*YOUR OBJECTIVE:* Return each line of the listing below, unchanged, and omit the images.

*INFORMATION SUPPLIED:*
──────

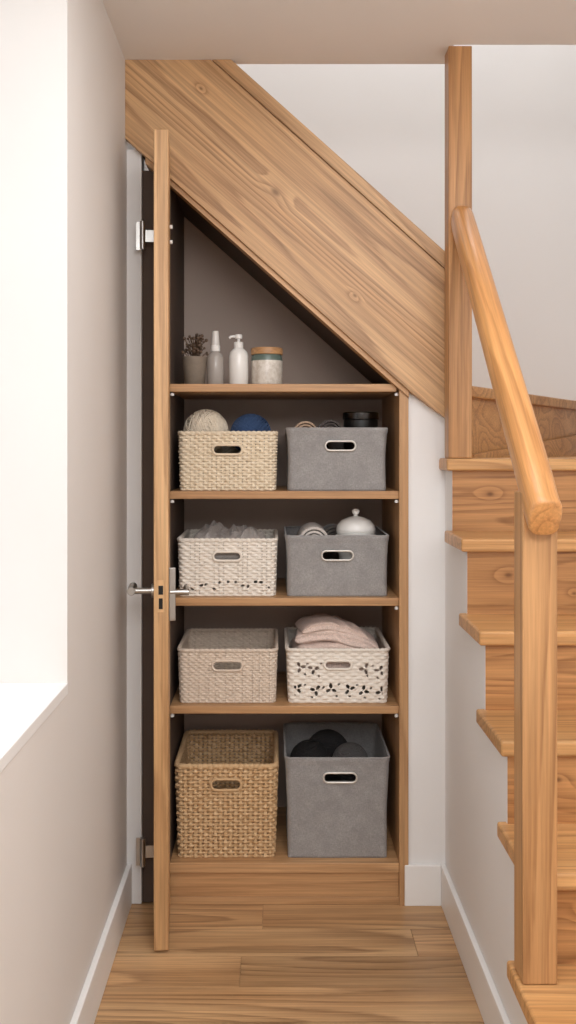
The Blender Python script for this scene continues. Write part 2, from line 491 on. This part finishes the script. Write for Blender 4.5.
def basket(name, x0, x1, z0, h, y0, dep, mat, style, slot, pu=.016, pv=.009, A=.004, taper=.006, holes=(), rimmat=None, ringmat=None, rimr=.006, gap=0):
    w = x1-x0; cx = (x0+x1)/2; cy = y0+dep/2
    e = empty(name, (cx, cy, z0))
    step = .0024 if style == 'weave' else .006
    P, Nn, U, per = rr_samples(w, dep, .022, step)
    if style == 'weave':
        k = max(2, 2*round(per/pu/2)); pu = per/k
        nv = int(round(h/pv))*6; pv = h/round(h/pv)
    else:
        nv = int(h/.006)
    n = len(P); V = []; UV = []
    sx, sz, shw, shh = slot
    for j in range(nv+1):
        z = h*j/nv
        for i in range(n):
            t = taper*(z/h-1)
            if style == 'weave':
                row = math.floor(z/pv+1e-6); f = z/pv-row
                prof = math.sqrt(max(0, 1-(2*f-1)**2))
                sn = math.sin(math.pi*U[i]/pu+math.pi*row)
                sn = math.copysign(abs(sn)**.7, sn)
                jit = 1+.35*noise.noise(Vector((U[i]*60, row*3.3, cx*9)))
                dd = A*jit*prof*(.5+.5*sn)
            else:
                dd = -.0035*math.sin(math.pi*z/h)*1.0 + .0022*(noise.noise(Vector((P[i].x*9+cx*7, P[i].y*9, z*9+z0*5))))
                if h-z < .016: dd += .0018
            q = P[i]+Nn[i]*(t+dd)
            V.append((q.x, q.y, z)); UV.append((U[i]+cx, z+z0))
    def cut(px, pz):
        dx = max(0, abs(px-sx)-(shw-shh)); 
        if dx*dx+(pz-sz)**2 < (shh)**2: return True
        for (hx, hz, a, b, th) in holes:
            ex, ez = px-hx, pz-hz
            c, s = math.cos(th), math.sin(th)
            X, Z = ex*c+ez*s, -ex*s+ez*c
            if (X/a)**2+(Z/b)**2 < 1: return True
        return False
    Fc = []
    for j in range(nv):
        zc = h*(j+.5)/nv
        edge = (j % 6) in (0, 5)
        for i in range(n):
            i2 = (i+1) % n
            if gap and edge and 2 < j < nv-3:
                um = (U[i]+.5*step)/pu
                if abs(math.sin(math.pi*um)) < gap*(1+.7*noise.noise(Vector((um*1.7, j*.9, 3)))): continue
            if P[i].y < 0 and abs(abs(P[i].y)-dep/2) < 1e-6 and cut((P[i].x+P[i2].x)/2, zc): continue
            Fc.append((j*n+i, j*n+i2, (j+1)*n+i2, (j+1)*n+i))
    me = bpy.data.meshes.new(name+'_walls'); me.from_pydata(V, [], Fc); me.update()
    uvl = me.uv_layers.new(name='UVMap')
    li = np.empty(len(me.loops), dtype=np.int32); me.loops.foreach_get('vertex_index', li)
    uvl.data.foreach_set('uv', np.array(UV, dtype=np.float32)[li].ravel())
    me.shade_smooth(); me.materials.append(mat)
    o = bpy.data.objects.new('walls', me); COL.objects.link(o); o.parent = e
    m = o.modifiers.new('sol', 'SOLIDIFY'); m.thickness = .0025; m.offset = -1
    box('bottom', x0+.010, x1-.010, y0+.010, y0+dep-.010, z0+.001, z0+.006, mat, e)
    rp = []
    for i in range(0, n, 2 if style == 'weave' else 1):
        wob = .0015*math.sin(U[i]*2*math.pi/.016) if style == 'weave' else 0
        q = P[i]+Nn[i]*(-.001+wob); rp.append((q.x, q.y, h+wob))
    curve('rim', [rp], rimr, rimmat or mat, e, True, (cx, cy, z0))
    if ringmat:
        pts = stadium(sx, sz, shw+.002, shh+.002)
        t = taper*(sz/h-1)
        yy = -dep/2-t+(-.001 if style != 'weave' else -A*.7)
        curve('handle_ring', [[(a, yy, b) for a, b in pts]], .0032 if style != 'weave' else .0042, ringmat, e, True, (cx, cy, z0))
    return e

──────

*RESPONSE FOR THIS EXERCISE:*
The Blender Python script for this scene continues. Write part 2, from line 491 on. This part finishes the script. Write for Blender 4.5.
def basket(name, x0, x1, z0, h, y0, dep, mat, style, slot, pu=.016, pv=.009, A=.004, taper=.006, holes=(), rimmat=None, ringmat=None, rimr=.006, gap=0):
    w = x1-x0; cx = (x0+x1)/2; cy = y0+dep/2
    e = empty(name, (cx, cy, z0))
    step = .0024 if style == 'weave' else .006
    P, Nn, U, per = rr_samples(w, dep, .022, step)
    if style == 'weave':
        k = max(2, 2*round(per/pu/2)); pu = per/k
        nv = int(round(h/pv))*6; pv = h/round(h/pv)
    else:
        nv = int(h/.006)
    n = len(P); V = []; UV = []
    sx, sz, shw, shh = slot
    for j in range(nv+1):
        z = h*j/nv
        for i in range(n):
            t = taper*(z/h-1)
            if style == 'weave':
                row = math.floor(z/pv+1e-6); f = z/pv-row
                prof = math.sqrt(max(0, 1-(2*f-1)**2))
                sn = math.sin(math.pi*U[i]/pu+math.pi*row)
                sn = math.copysign(abs(sn)**.7, sn)
                jit = 1+.35*noise.noise(Vector((U[i]*60, row*3.3, cx*9)))
                dd = A*jit*prof*(.5+.5*sn)
            else:
                dd = -.0035*math.sin(math.pi*z/h)*1.0 + .0022*(noise.noise(Vector((P[i].x*9+cx*7, P[i].y*9, z*9+z0*5))))
                if h-z < .016: dd += .0018
            q = P[i]+Nn[i]*(t+dd)
            V.append((q.x, q.y, z)); UV.append((U[i]+cx, z+z0))
    def cut(px, pz):
        dx = max(0, abs(px-sx)-(shw-shh)); 
        if dx*dx+(pz-sz)**2 < (shh)**2: return True
        for (hx, hz, a, b, th) in holes:
            ex, ez = px-hx, pz-hz
            c, s = math.cos(th), math.sin(th)
            X, Z = ex*c+ez*s, -ex*s+ez*c
            if (X/a)**2+(Z/b)**2 < 1: return True
        return False
    Fc = []
    for j in range(nv):
        zc = h*(j+.5)/nv
        edge = (j % 6) in (0, 5)
        for i in range(n):
            i2 = (i+1) % n
            if gap and edge and 2 < j < nv-3:
                um = (U[i]+.5*step)/pu
                if abs(math.sin(math.pi*um)) < gap*(1+.7*noise.noise(Vector((um*1.7, j*.9, 3)))): continue
            if P[i].y < 0 and abs(abs(P[i].y)-dep/2) < 1e-6 and cut((P[i].x+P[i2].x)/2, zc): continue
            Fc.append((j*n+i, j*n+i2, (j+1)*n+i2, (j+1)*n+i))
    me = bpy.data.meshes.new(name+'_walls'); me.from_pydata(V, [], Fc); me.update()
    uvl = me.uv_layers.new(name='UVMap')
    li = np.empty(len(me.loops), dtype=np.int32); me.loops.foreach_get('vertex_index', li)
    uvl.data.foreach_set('uv', np.array(UV, dtype=np.float32)[li].ravel())
    me.shade_smooth(); me.materials.append(mat)
    o = bpy.data.objects.new('walls', me); COL.objects.link(o); o.parent = e
    m = o.modifiers.new('sol', 'SOLIDIFY'); m.thickness = .0025; m.offset = -1
    box('bottom', x0+.010, x1-.010, y0+.010, y0+dep-.010, z0+.001, z0+.006, mat, e)
    rp = []
    for i in range(0, n, 2 if style == 'weave' else 1):
        wob = .0015*math.sin(U[i]*2*math.pi/.016) if style == 'weave' else 0
        q = P[i]+Nn[i]*(-.001+wob); rp.append((q.x, q.y, h+wob))
    curve('rim', [rp], rimr, rimmat or mat, e, True, (cx, cy, z0))
    if ringmat:
        pts = stadium(sx, sz, shw+.002, shh+.002)
        t = taper*(sz/h-1)
        yy = -dep/2-t+(-.001 if style != 'weave' else -A*.7)
        curve('handle_ring', [[(a, yy, b) for a, b in pts]], .0032 if style != 'weave' else .0042, ringmat, e, True, (cx, cy, z0))
    return e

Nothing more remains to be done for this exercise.